--- start DATA SHOWN ---

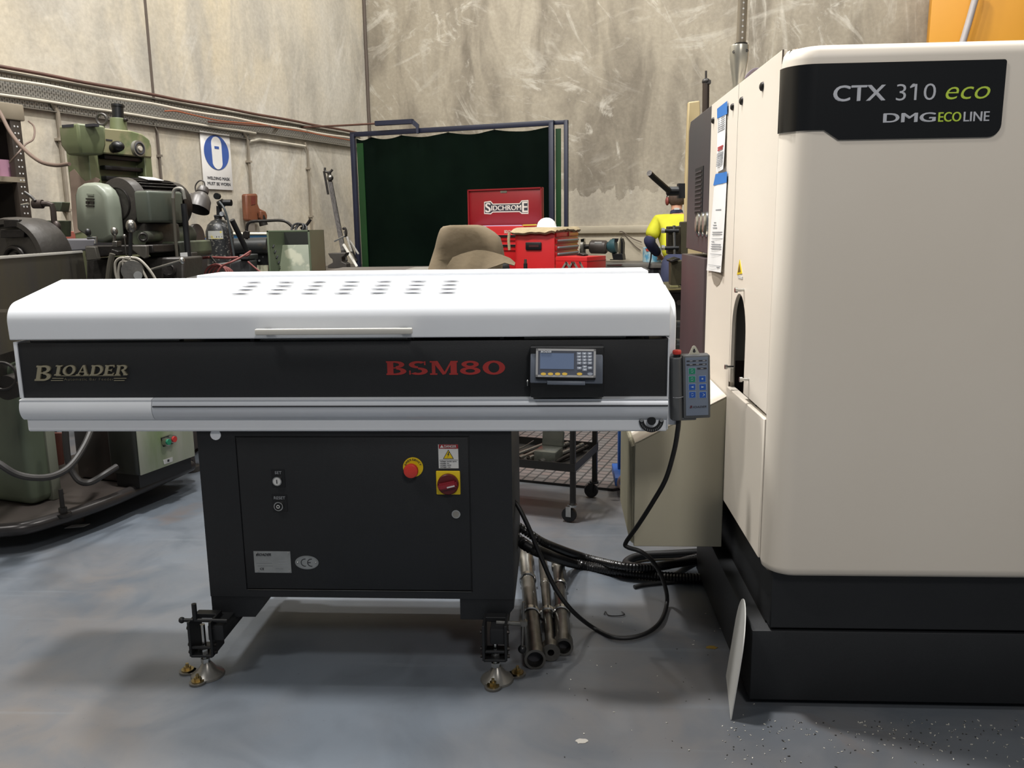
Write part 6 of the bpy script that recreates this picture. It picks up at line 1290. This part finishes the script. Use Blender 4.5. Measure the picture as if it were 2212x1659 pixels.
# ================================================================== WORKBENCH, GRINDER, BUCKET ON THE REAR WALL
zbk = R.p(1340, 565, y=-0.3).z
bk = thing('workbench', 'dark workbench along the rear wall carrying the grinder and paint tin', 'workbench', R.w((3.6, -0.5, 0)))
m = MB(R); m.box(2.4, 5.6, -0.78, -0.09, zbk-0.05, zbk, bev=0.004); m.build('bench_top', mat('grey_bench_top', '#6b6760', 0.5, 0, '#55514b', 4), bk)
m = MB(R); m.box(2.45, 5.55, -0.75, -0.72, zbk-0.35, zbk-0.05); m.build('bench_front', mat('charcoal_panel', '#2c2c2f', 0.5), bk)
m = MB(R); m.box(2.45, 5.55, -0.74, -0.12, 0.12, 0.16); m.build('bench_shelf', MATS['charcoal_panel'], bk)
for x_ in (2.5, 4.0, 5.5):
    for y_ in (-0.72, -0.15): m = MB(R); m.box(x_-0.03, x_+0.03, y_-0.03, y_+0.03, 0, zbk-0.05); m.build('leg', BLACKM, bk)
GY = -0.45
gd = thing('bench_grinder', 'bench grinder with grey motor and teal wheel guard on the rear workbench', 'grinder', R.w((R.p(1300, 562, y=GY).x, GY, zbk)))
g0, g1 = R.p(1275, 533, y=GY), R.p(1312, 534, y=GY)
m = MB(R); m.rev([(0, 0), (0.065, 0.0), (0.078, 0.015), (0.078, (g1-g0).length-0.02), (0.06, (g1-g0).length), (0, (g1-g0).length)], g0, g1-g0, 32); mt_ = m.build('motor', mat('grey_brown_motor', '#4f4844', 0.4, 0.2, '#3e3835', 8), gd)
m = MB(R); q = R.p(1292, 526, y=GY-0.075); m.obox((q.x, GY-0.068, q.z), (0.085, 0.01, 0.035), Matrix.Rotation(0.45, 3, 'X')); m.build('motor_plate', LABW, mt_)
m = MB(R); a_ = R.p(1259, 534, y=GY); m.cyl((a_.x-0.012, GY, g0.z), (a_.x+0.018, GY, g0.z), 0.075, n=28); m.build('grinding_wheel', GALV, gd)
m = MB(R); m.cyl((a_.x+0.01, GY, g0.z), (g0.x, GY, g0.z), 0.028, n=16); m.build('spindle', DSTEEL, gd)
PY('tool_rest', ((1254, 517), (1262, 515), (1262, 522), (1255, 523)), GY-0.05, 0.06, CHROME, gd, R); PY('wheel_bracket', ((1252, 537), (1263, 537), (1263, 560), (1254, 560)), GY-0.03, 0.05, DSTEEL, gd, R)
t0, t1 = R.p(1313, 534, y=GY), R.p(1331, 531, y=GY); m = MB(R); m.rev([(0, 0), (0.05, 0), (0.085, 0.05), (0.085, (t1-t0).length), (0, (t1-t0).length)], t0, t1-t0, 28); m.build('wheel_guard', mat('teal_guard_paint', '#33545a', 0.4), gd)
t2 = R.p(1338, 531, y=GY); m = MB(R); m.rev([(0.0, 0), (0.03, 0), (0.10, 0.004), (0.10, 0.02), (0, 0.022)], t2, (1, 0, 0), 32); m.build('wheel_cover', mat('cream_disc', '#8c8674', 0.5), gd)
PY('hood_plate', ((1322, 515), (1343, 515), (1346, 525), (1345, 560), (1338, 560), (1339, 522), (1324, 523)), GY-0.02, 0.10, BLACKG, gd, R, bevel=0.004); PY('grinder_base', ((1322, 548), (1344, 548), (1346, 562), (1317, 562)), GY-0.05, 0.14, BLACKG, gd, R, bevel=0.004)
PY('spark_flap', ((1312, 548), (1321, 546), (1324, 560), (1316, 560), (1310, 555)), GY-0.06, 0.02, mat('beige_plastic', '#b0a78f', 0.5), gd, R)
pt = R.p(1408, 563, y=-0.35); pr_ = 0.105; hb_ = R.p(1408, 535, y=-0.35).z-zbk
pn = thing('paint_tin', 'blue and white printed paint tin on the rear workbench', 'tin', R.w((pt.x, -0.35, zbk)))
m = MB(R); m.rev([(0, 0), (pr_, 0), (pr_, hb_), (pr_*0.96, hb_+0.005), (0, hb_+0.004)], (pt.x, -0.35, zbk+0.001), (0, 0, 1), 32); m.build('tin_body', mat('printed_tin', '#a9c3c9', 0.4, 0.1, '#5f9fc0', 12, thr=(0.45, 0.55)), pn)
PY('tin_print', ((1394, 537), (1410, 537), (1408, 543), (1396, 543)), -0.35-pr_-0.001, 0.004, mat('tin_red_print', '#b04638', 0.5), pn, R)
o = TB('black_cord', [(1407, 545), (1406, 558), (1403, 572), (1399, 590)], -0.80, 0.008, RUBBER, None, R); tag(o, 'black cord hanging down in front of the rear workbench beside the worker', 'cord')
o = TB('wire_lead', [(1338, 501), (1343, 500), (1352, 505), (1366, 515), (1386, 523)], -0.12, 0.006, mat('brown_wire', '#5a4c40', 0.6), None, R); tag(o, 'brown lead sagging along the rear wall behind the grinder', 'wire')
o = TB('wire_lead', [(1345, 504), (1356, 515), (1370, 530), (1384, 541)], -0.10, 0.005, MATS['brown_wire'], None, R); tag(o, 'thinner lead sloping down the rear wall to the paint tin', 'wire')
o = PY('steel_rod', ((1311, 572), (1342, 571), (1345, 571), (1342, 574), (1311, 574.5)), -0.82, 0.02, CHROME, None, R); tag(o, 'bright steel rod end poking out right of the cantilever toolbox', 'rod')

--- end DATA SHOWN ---

Return to the listing above and set it down exactly, leaving out its pictures.

- **THE RESPONSE**:
Write part 6 of the bpy script that recreates this picture. It picks up at line 1290. This part finishes the script. Use Blender 4.5. Measure the picture as if it were 2212x1659 pixels.
# ================================================================== WORKBENCH, GRINDER, BUCKET ON THE REAR WALL
zbk = R.p(1340, 565, y=-0.3).z
bk = thing('workbench', 'dark workbench along the rear wall carrying the grinder and paint tin', 'workbench', R.w((3.6, -0.5, 0)))
m = MB(R); m.box(2.4, 5.6, -0.78, -0.09, zbk-0.05, zbk, bev=0.004); m.build('bench_top', mat('grey_bench_top', '#6b6760', 0.5, 0, '#55514b', 4), bk)
m = MB(R); m.box(2.45, 5.55, -0.75, -0.72, zbk-0.35, zbk-0.05); m.build('bench_front', mat('charcoal_panel', '#2c2c2f', 0.5), bk)
m = MB(R); m.box(2.45, 5.55, -0.74, -0.12, 0.12, 0.16); m.build('bench_shelf', MATS['charcoal_panel'], bk)
for x_ in (2.5, 4.0, 5.5):
    for y_ in (-0.72, -0.15): m = MB(R); m.box(x_-0.03, x_+0.03, y_-0.03, y_+0.03, 0, zbk-0.05); m.build('leg', BLACKM, bk)
GY = -0.45
gd = thing('bench_grinder', 'bench grinder with grey motor and teal wheel guard on the rear workbench', 'grinder', R.w((R.p(1300, 562, y=GY).x, GY, zbk)))
g0, g1 = R.p(1275, 533, y=GY), R.p(1312, 534, y=GY)
m = MB(R); m.rev([(0, 0), (0.065, 0.0), (0.078, 0.015), (0.078, (g1-g0).length-0.02), (0.06, (g1-g0).length), (0, (g1-g0).length)], g0, g1-g0, 32); mt_ = m.build('motor', mat('grey_brown_motor', '#4f4844', 0.4, 0.2, '#3e3835', 8), gd)
m = MB(R); q = R.p(1292, 526, y=GY-0.075); m.obox((q.x, GY-0.068, q.z), (0.085, 0.01, 0.035), Matrix.Rotation(0.45, 3, 'X')); m.build('motor_plate', LABW, mt_)
m = MB(R); a_ = R.p(1259, 534, y=GY); m.cyl((a_.x-0.012, GY, g0.z), (a_.x+0.018, GY, g0.z), 0.075, n=28); m.build('grinding_wheel', GALV, gd)
m = MB(R); m.cyl((a_.x+0.01, GY, g0.z), (g0.x, GY, g0.z), 0.028, n=16); m.build('spindle', DSTEEL, gd)
PY('tool_rest', ((1254, 517), (1262, 515), (1262, 522), (1255, 523)), GY-0.05, 0.06, CHROME, gd, R); PY('wheel_bracket', ((1252, 537), (1263, 537), (1263, 560), (1254, 560)), GY-0.03, 0.05, DSTEEL, gd, R)
t0, t1 = R.p(1313, 534, y=GY), R.p(1331, 531, y=GY); m = MB(R); m.rev([(0, 0), (0.05, 0), (0.085, 0.05), (0.085, (t1-t0).length), (0, (t1-t0).length)], t0, t1-t0, 28); m.build('wheel_guard', mat('teal_guard_paint', '#33545a', 0.4), gd)
t2 = R.p(1338, 531, y=GY); m = MB(R); m.rev([(0.0, 0), (0.03, 0), (0.10, 0.004), (0.10, 0.02), (0, 0.022)], t2, (1, 0, 0), 32); m.build('wheel_cover', mat('cream_disc', '#8c8674', 0.5), gd)
PY('hood_plate', ((1322, 515), (1343, 515), (1346, 525), (1345, 560), (1338, 560), (1339, 522), (1324, 523)), GY-0.02, 0.10, BLACKG, gd, R, bevel=0.004); PY('grinder_base', ((1322, 548), (1344, 548), (1346, 562), (1317, 562)), GY-0.05, 0.14, BLACKG, gd, R, bevel=0.004)
PY('spark_flap', ((1312, 548), (1321, 546), (1324, 560), (1316, 560), (1310, 555)), GY-0.06, 0.02, mat('beige_plastic', '#b0a78f', 0.5), gd, R)
pt = R.p(1408, 563, y=-0.35); pr_ = 0.105; hb_ = R.p(1408, 535, y=-0.35).z-zbk
pn = thing('paint_tin', 'blue and white printed paint tin on the rear workbench', 'tin', R.w((pt.x, -0.35, zbk)))
m = MB(R); m.rev([(0, 0), (pr_, 0), (pr_, hb_), (pr_*0.96, hb_+0.005), (0, hb_+0.004)], (pt.x, -0.35, zbk+0.001), (0, 0, 1), 32); m.build('tin_body', mat('printed_tin', '#a9c3c9', 0.4, 0.1, '#5f9fc0', 12, thr=(0.45, 0.55)), pn)
PY('tin_print', ((1394, 537), (1410, 537), (1408, 543), (1396, 543)), -0.35-pr_-0.001, 0.004, mat('tin_red_print', '#b04638', 0.5), pn, R)
o = TB('black_cord', [(1407, 545), (1406, 558), (1403, 572), (1399, 590)], -0.80, 0.008, RUBBER, None, R); tag(o, 'black cord hanging down in front of the rear workbench beside the worker', 'cord')
o = TB('wire_lead', [(1338, 501), (1343, 500), (1352, 505), (1366, 515), (1386, 523)], -0.12, 0.006, mat('brown_wire', '#5a4c40', 0.6), None, R); tag(o, 'brown lead sagging along the rear wall behind the grinder', 'wire')
o = TB('wire_lead', [(1345, 504), (1356, 515), (1370, 530), (1384, 541)], -0.10, 0.005, MATS['brown_wire'], None, R); tag(o, 'thinner lead sloping down the rear wall to the paint tin', 'wire')
o = PY('steel_rod', ((1311, 572), (1342, 571), (1345, 571), (1342, 574), (1311, 574.5)), -0.82, 0.02, CHROME, None, R); tag(o, 'bright steel rod end poking out right of the cantilever toolbox', 'rod')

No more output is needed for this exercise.